Нам также надо было подготовить к кончине ДРСМД наших союзников по НАТО. Многие политические лидеры в Европе считали, что уже наступил «конец истории» после которого уже ничто внешнее не должно приводить в беспорядок их умиротворенный и довольный континент. То была чудесная мысль, но скажите об этом России и Китаю, а уж тем более всем добрым друзьям Европы в Иране. <…>

17 октября, за неделю до встречи с Патрушевым в Москве, я проинформировал Трампа о состоянии дел, о той межведомственной работе, которую мы провели, о наших предварительных дипломатических дискуссиях с членами НАТО и другими странами, а также о нашем вероятном графике выхода из ДРСМД, который планировалось начать 4 декабря с заявления Помпео о том, что Россия должна соблюдать условия договора, так как в противном случае выход США из него неизбежен. Трамп ответил: «А зачем так долго ждать? Почему мы не можем просто взять и выйти?» Я сказал, что сам я определенно готов к этому. Я объяснил, что когда мы объявим о своем намерении выйти из договора, русские скорее всего сделают то же самое, обвинив нас в нарушении ДРСМД, что не соответствует действительности, но впутает нас в серию взаимных обвинений между Москвой и Вашингтоном. Вместо этого я спросил: а почему бы не предложить Патрушеву выйти из договора вместе? Такой подход освободит нас от больших проблем и недовольств, и даст нам возможность объявить о соглашении с Россией по важному вопросу. Но Трамп сказал: «Я не хочу этого делать. Я просто хочу выйти». Я думал, что обоюдный выход из договора будет предпочтительнее для Трампа, но раз он не согласен, так тому и быть. Мне было абсолютно безразлично, что сделает Москва.

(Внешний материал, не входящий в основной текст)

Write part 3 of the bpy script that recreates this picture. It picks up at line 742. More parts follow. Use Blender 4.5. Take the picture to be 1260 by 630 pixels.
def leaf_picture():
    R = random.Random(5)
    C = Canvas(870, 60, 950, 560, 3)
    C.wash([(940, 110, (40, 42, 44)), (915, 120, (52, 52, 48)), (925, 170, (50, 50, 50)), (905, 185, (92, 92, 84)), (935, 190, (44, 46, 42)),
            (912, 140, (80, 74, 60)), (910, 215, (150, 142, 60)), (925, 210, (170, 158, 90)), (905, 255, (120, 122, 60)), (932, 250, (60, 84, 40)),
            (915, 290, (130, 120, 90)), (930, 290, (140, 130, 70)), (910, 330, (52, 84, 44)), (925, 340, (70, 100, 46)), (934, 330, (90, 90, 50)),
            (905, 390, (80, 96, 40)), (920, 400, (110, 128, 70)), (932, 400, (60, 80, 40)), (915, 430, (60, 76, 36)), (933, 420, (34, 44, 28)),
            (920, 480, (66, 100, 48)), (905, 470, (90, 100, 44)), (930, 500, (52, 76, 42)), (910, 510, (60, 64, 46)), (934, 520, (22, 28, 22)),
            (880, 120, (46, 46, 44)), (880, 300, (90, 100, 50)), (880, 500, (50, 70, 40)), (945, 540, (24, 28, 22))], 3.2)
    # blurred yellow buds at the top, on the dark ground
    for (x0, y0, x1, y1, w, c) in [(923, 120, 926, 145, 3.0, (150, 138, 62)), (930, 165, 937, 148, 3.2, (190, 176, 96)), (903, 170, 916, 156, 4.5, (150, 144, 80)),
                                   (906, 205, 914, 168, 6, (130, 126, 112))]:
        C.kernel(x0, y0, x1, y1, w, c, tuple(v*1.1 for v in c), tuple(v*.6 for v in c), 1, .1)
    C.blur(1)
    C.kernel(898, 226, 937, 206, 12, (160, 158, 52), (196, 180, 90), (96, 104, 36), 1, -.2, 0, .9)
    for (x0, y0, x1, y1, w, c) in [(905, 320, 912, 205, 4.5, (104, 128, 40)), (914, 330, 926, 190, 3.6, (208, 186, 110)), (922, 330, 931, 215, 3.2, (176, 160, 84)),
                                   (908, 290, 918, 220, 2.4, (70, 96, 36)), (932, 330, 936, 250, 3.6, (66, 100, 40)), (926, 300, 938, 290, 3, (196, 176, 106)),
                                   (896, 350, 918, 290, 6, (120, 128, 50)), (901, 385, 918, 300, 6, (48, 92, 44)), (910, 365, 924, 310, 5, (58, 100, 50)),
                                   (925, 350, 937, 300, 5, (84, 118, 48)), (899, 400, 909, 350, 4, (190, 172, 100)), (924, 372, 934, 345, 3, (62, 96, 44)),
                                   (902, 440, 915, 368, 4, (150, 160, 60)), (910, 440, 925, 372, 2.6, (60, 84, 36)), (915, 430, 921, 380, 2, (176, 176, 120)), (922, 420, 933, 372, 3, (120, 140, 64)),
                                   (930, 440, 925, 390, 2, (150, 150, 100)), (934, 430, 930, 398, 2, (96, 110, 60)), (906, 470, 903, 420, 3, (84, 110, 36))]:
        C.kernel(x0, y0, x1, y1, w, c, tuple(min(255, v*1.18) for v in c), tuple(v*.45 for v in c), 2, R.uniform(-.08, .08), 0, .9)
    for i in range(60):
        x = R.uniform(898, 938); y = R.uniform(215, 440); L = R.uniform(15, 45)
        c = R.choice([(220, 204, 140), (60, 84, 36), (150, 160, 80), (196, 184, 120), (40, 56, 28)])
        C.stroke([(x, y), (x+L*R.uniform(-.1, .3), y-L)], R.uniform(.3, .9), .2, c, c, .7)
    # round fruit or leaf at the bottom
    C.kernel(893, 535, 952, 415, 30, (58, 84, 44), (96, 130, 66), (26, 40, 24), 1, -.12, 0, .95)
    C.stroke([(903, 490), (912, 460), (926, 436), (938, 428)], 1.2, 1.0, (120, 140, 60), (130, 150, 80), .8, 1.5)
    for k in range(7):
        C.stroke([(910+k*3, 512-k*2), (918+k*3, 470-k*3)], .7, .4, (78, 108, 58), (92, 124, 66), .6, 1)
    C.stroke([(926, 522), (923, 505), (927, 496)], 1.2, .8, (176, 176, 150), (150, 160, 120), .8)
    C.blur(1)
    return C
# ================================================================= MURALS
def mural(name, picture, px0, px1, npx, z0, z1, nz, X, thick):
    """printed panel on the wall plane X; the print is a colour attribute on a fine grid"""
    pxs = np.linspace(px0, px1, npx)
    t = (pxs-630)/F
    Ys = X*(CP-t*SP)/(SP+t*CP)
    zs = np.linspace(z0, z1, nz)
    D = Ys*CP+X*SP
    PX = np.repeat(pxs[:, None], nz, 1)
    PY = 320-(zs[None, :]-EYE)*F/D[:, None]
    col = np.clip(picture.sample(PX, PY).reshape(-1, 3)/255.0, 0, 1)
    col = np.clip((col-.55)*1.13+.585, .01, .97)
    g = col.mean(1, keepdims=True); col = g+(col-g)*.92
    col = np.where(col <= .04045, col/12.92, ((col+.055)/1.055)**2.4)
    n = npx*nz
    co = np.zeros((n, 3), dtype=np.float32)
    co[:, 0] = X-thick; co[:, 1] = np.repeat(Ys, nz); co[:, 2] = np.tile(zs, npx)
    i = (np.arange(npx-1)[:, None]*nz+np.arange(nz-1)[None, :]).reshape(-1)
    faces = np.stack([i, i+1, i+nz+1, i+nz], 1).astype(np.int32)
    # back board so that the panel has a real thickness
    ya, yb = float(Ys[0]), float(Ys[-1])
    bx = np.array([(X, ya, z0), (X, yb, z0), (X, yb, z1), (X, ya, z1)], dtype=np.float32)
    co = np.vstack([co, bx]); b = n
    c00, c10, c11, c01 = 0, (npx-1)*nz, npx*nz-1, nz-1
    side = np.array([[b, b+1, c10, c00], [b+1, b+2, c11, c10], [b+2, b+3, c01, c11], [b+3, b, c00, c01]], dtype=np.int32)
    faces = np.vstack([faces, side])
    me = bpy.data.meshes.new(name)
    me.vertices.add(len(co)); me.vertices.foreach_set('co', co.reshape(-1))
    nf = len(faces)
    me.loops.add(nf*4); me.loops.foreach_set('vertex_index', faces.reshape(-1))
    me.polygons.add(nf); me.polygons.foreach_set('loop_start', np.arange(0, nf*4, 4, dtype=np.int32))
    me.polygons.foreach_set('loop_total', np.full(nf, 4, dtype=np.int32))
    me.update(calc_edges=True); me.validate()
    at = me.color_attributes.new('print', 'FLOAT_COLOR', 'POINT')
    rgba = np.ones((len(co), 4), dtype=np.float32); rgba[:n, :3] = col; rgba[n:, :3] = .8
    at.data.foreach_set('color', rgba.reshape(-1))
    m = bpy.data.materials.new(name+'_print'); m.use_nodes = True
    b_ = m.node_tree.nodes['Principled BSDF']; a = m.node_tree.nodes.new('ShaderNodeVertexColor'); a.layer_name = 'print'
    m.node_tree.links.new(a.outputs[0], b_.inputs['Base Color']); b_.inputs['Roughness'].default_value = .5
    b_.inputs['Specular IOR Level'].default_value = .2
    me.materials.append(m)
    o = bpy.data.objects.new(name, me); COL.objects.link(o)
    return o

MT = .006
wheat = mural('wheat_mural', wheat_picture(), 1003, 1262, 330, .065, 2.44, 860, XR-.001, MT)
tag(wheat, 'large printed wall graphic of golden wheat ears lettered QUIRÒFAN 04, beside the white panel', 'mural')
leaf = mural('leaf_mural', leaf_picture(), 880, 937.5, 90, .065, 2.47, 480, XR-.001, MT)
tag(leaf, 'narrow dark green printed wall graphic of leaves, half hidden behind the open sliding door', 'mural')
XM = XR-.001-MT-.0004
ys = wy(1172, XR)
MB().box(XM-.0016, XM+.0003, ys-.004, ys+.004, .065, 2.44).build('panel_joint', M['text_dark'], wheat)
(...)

В субботу я вылетел с авиабазы Эндрюс. Двадцать минут полет проходил без каких-либо событий, пока мы вдруг не увидели, что Трамп, отвечая на вопрос репортера на предвыборном митинге в Неваде, заявил, что мы выходим из ДРСМД. Моя первая мысль была: «Ну что ж, вопрос решен». Не о таких сроках мы договаривались с Мэттисом и Помпео, но очевидно, Трамп решил, что лучше сделать это сейчас. (Конечно, у договора есть период ожидания в шесть месяцев.) <…> Я сказал, что нам надо объявить о немедленной приостановке своих обязательств по договору, так как это позволило бы нам вступить в гонку и догнать Россию, Китай и другие страны, имеющие ракеты такого класса. К сожалению, заявление так и не прозвучало, и я даже не понимаю, почему. Но скорее всего, Мэттис и Помпео не хотели повторять то, что Трамп уже заявил публично.

После дозаправки в Ирландии мы полетели в Москву, и в воскресенье утром по европейскому времени я позвонил Столтенбергу. Он к тому времени уже узнал о заявлении Трампа. Я объяснил произошедшее и сказал, что теперь мы просто ускорим консультации с союзниками и другими странами, так как совершенно очевидно не можем отступиться от того, о чем Трамп заявил открыто. Столтенберг был обеспокоен тем, что резолюция НАТО по поводу выхода из договора на сегодня не будет единогласной, а ему нужно было время, чтобы добиться от членов альянса единогласия. Нас это устраивало, так как мы и не рассчитывали на столь быструю резолюцию НАТО. Столтенберг не запаниковал, в отличие от некоторых европейцев, но он заметно нервничал. Я сказал, что свяжусь с ним после встречи с русскими.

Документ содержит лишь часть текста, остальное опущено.